Dataset content |
[Begin]
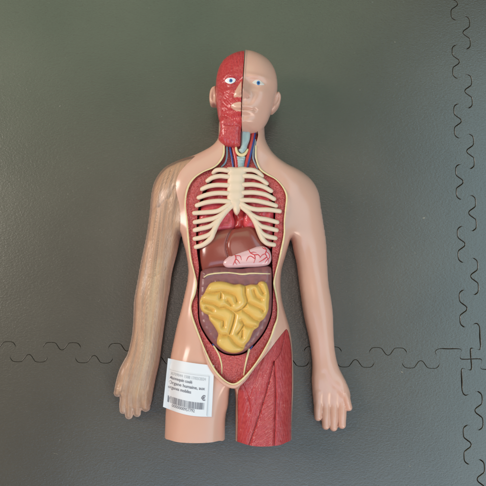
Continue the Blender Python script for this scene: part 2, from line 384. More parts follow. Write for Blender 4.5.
OUT_L = [(178, 252, 16), (172.4, 273, 15), (170.1, 290, 15), (167.5, 304, 15), (162.5, 338, 14), (159.4, 361, 13), (156, 377, 11), (153.6, 390, 9), (150.8, 404, 9), (147, 407, 9), (140, 409, 9), (131, 409.5, 9), (124, 408, 9), (120, 405, 9), (119.5, 396, 9), (115, 392, 9), (115, 386, 9),
         (118.7, 371, 11), (123.5, 361, 12), (127.6, 353, 13), (132, 334, 14), (133.6, 313, 15), (134.2, 300, 15), (137.3, 283, 15), (140.8, 264, 15), (146.4, 238, 16), (150.2, 213, 17), (152, 195, 18), (156, 180.5, 19), (165.5, 168.5, 20), (179, 162.2, 21),
         (192, 159, 22), (202, 154.7, 23), (212, 148.3, 26), (218, 139, 28), (219, 122, 30)]
TOP = [(222, 112, 32), (244, 110, 34), (261, 112, 32)]
full = spline(W2(OUT_R+OUT_L+TOP), 5)
OUT_X = [((p[0], 480, p[2]) if (p[1] > 437 and p[0] < 295 and p[0] > 160) else p) for p in OUT_R]
full_x = spline(W2(OUT_X+OUT_L+TOP), 5)
CUT = spline(W2([(155, 437.5, 25), (164.8, 438.6, 26), (170, 440.5, 40), (180, 442.6, 47), (195, 443.4, 49), (210, 442.8, 47), (219, 440.6, 40), (223.5, 438.8, 26), (230, 438.8, 25), (236, 439.6, 26), (241, 442.6, 40), (252, 446.2, 47), (265, 447.2, 49), (280, 445.6, 46), (287, 442.6, 40), (291.5, 439.6, 26), (300, 439, 25)]), 4, closed=False)
CUT = np.vstack([CUT, [[200, CUT[-1][1]], [200, 200], [-200, 200], [-200, CUT[0][1]]]])
caps_px = {'R': [((318.6, 392), (318.2, 417.2), 4.25), ((326.3, 392), (326.0, 426), 4.3), ((334, 392), (333.8, 427.5), 4.35), ((341.8, 392), (342.1, 425), 4.4), ((340.5, 382), (348.6, 407.3), 4.2)],
           'L': [((144.5, 392), (145.6, 407.0), 5.0), ((137, 396), (136.9, 413.2), 4.1), ((129.3, 396), (128.7, 415.6), 4.1), ((123.8, 394), (122.9, 410.6), 3.8), ((123, 380), (117.8, 392.8), 4.3)]}
CAPS = {k: [(P(a[0], a[1], 9), P(b2[0], b2[1], 9), r*.985) for a, b2, r in v] for k, v in caps_px.items()}
def caps_f(which):
    def f(x, y):
        d = np.full(np.shape(x), -1e9); h = np.zeros(np.shape(x))
        for k in which:
            for ci, (a, b2, r) in enumerate(CAPS[k]):
                e = b2-a; t = np.clip(((x-a[0])*e[0]+(y-a[1])*e[1])/(e@e), 0, 1)
                q = np.hypot(x-a[0]-t*e[0], y-a[1]-t*e[1]); rr = r*(1.04-.08*t)+.22*np.cos(t*9.5)
                d = np.maximum(d, rr-q); h = np.maximum(h, np.sqrt(np.maximum(rr*rr-q*q, 0))*(1.25 if ci < 4 else .3+1.5*np.sin(np.clip(t*1.9, 0, 1.9))))
        return d, h
    return f
sd_x = sdf(full_x); sd_cut = sdf(CUT); sd_poly = lambda x, y: np.minimum(sd_x(x, y), sd_cut(x, y)+np.where(np.asarray(x) > P(300, 400)[0], 99, 0)+np.where(np.asarray(x) < P(158, 400)[0], 99, 0)); capsRL = caps_f('RL')
def sd_full(x, y): return np.maximum(sd_poly(x, y), capsRL(x, y)[0])
BOX = (-150, 130, -215, 160); BOXX = (-150, 130, -250, 160)
r_full = inflate(sd_x, BOXX, 1.0)
CTRL = [((244, 120), 28, 1), ((244, 160), 27, 1), ((200, 175), 26, 1), ((285, 180), 25, 1), ((166, 185), 20, .85), ((310, 200), 19, .85), ((160, 235), 16.5, .95), ((313, 245), 16, .95), ((153, 285), 15, .95), ((315, 290), 15, .95), ((149, 325), 14, .9), ((321, 330), 14, .9),
        ((143, 360), 11.5, .78), ((325, 362), 11.5, .78), ((136, 385), 9.5, .52), ((331, 385), 9.5, .52), ((134, 405), 8, .42), ((331, 410), 8, .42), ((132, 430), 7, .42), ((331, 430), 7, .42), ((240, 220), 27, 1), ((240, 300), 27, 1), ((200, 300), 26, 1), ((275, 300), 26, 1), ((195, 380), 25, 1), ((265, 380), 25, 1),
        ((195, 435), 25, 1), ((265, 435), 25, 1), ((200, 250), 26, 1), ((277, 250), 26, 1)]
_c = np.array([P(p[0][0], p[0][1], 20) for p in CTRL]); _v = np.array([p[1:] for p in CTRL])
def _mk():
    X, Y = np.meshgrid(np.arange(-160, 150, 4.), np.arange(-230, 200, 4.)); w = np.exp(-((X[..., None]-_c[:, 0])**2+(Y[..., None]-_c[:, 1])**2)/(2*17.**2))+1e-9
    return [Field(-160, -230, 4., (w*_v[:, k]).sum(-1)/w.sum(-1)) for k in (0, 1)]
ZC, FL = _mk()
w9 = lambda u, v, z=12: P(u, v, z)
PCR = [spline(P(np.array([324, 331, 338, 343.5]), np.array([373, 387, 394, 400]), 16), 4, False)]
def handrel(x, y):
    o = 0
    for s, c in ((1, [(343, 384), (324, 392), (333, 398), (317, 385)]), (-1, [(122, 380), (140, 390), (131, 396), (148, 383)])):
        o = o+1.6*gs(x, y, w9(*c[0]), 4.5, 8, -.35*s)-1.4*gs(x, y, w9(*c[2]), 6, 7)+.9*gs(x, y, w9(*c[3]), 3.5, 9)
    for c in PCR: o = o-.55*np.exp(-(segd(x, y, c)[0]/2.4)**2)
    return o
def Hb(x, y):
    r = r_full(x, y); f = FL(x, y); h = sat(r*f, 27); d, ch = capsRL(x, y)
    h2 = (np.maximum(h, 0)**5+ch**5)**.2
    return h2
def body_top(x, y):
    return ZC(x, y)+Hb(x, y)+np.where(Hb(x, y) > 3, handrel(x, y), 0)
def body_bot(x, y):
    return np.maximum(ZC(x, y)-Hb(x, y)*.9, .05)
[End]
Request | Extract the full listing above verbatim; pictures are to be left out of the copy.

Response |
Continue the Blender Python script for this scene: part 2, from line 384. More parts follow. Write for Blender 4.5.
OUT_L = [(178, 252, 16), (172.4, 273, 15), (170.1, 290, 15), (167.5, 304, 15), (162.5, 338, 14), (159.4, 361, 13), (156, 377, 11), (153.6, 390, 9), (150.8, 404, 9), (147, 407, 9), (140, 409, 9), (131, 409.5, 9), (124, 408, 9), (120, 405, 9), (119.5, 396, 9), (115, 392, 9), (115, 386, 9),
         (118.7, 371, 11), (123.5, 361, 12), (127.6, 353, 13), (132, 334, 14), (133.6, 313, 15), (134.2, 300, 15), (137.3, 283, 15), (140.8, 264, 15), (146.4, 238, 16), (150.2, 213, 17), (152, 195, 18), (156, 180.5, 19), (165.5, 168.5, 20), (179, 162.2, 21),
         (192, 159, 22), (202, 154.7, 23), (212, 148.3, 26), (218, 139, 28), (219, 122, 30)]
TOP = [(222, 112, 32), (244, 110, 34), (261, 112, 32)]
full = spline(W2(OUT_R+OUT_L+TOP), 5)
OUT_X = [((p[0], 480, p[2]) if (p[1] > 437 and p[0] < 295 and p[0] > 160) else p) for p in OUT_R]
full_x = spline(W2(OUT_X+OUT_L+TOP), 5)
CUT = spline(W2([(155, 437.5, 25), (164.8, 438.6, 26), (170, 440.5, 40), (180, 442.6, 47), (195, 443.4, 49), (210, 442.8, 47), (219, 440.6, 40), (223.5, 438.8, 26), (230, 438.8, 25), (236, 439.6, 26), (241, 442.6, 40), (252, 446.2, 47), (265, 447.2, 49), (280, 445.6, 46), (287, 442.6, 40), (291.5, 439.6, 26), (300, 439, 25)]), 4, closed=False)
CUT = np.vstack([CUT, [[200, CUT[-1][1]], [200, 200], [-200, 200], [-200, CUT[0][1]]]])
caps_px = {'R': [((318.6, 392), (318.2, 417.2), 4.25), ((326.3, 392), (326.0, 426), 4.3), ((334, 392), (333.8, 427.5), 4.35), ((341.8, 392), (342.1, 425), 4.4), ((340.5, 382), (348.6, 407.3), 4.2)],
           'L': [((144.5, 392), (145.6, 407.0), 5.0), ((137, 396), (136.9, 413.2), 4.1), ((129.3, 396), (128.7, 415.6), 4.1), ((123.8, 394), (122.9, 410.6), 3.8), ((123, 380), (117.8, 392.8), 4.3)]}
CAPS = {k: [(P(a[0], a[1], 9), P(b2[0], b2[1], 9), r*.985) for a, b2, r in v] for k, v in caps_px.items()}
def caps_f(which):
    def f(x, y):
        d = np.full(np.shape(x), -1e9); h = np.zeros(np.shape(x))
        for k in which:
            for ci, (a, b2, r) in enumerate(CAPS[k]):
                e = b2-a; t = np.clip(((x-a[0])*e[0]+(y-a[1])*e[1])/(e@e), 0, 1)
                q = np.hypot(x-a[0]-t*e[0], y-a[1]-t*e[1]); rr = r*(1.04-.08*t)+.22*np.cos(t*9.5)
                d = np.maximum(d, rr-q); h = np.maximum(h, np.sqrt(np.maximum(rr*rr-q*q, 0))*(1.25 if ci < 4 else .3+1.5*np.sin(np.clip(t*1.9, 0, 1.9))))
        return d, h
    return f
sd_x = sdf(full_x); sd_cut = sdf(CUT); sd_poly = lambda x, y: np.minimum(sd_x(x, y), sd_cut(x, y)+np.where(np.asarray(x) > P(300, 400)[0], 99, 0)+np.where(np.asarray(x) < P(158, 400)[0], 99, 0)); capsRL = caps_f('RL')
def sd_full(x, y): return np.maximum(sd_poly(x, y), capsRL(x, y)[0])
BOX = (-150, 130, -215, 160); BOXX = (-150, 130, -250, 160)
r_full = inflate(sd_x, BOXX, 1.0)
CTRL = [((244, 120), 28, 1), ((244, 160), 27, 1), ((200, 175), 26, 1), ((285, 180), 25, 1), ((166, 185), 20, .85), ((310, 200), 19, .85), ((160, 235), 16.5, .95), ((313, 245), 16, .95), ((153, 285), 15, .95), ((315, 290), 15, .95), ((149, 325), 14, .9), ((321, 330), 14, .9),
        ((143, 360), 11.5, .78), ((325, 362), 11.5, .78), ((136, 385), 9.5, .52), ((331, 385), 9.5, .52), ((134, 405), 8, .42), ((331, 410), 8, .42), ((132, 430), 7, .42), ((331, 430), 7, .42), ((240, 220), 27, 1), ((240, 300), 27, 1), ((200, 300), 26, 1), ((275, 300), 26, 1), ((195, 380), 25, 1), ((265, 380), 25, 1),
        ((195, 435), 25, 1), ((265, 435), 25, 1), ((200, 250), 26, 1), ((277, 250), 26, 1)]
_c = np.array([P(p[0][0], p[0][1], 20) for p in CTRL]); _v = np.array([p[1:] for p in CTRL])
def _mk():
    X, Y = np.meshgrid(np.arange(-160, 150, 4.), np.arange(-230, 200, 4.)); w = np.exp(-((X[..., None]-_c[:, 0])**2+(Y[..., None]-_c[:, 1])**2)/(2*17.**2))+1e-9
    return [Field(-160, -230, 4., (w*_v[:, k]).sum(-1)/w.sum(-1)) for k in (0, 1)]
ZC, FL = _mk()
w9 = lambda u, v, z=12: P(u, v, z)
PCR = [spline(P(np.array([324, 331, 338, 343.5]), np.array([373, 387, 394, 400]), 16), 4, False)]
def handrel(x, y):
    o = 0
    for s, c in ((1, [(343, 384), (324, 392), (333, 398), (317, 385)]), (-1, [(122, 380), (140, 390), (131, 396), (148, 383)])):
        o = o+1.6*gs(x, y, w9(*c[0]), 4.5, 8, -.35*s)-1.4*gs(x, y, w9(*c[2]), 6, 7)+.9*gs(x, y, w9(*c[3]), 3.5, 9)
    for c in PCR: o = o-.55*np.exp(-(segd(x, y, c)[0]/2.4)**2)
    return o
def Hb(x, y):
    r = r_full(x, y); f = FL(x, y); h = sat(r*f, 27); d, ch = capsRL(x, y)
    h2 = (np.maximum(h, 0)**5+ch**5)**.2
    return h2
def body_top(x, y):
    return ZC(x, y)+Hb(x, y)+np.where(Hb(x, y) > 3, handrel(x, y), 0)
def body_bot(x, y):
    return np.maximum(ZC(x, y)-Hb(x, y)*.9, .05)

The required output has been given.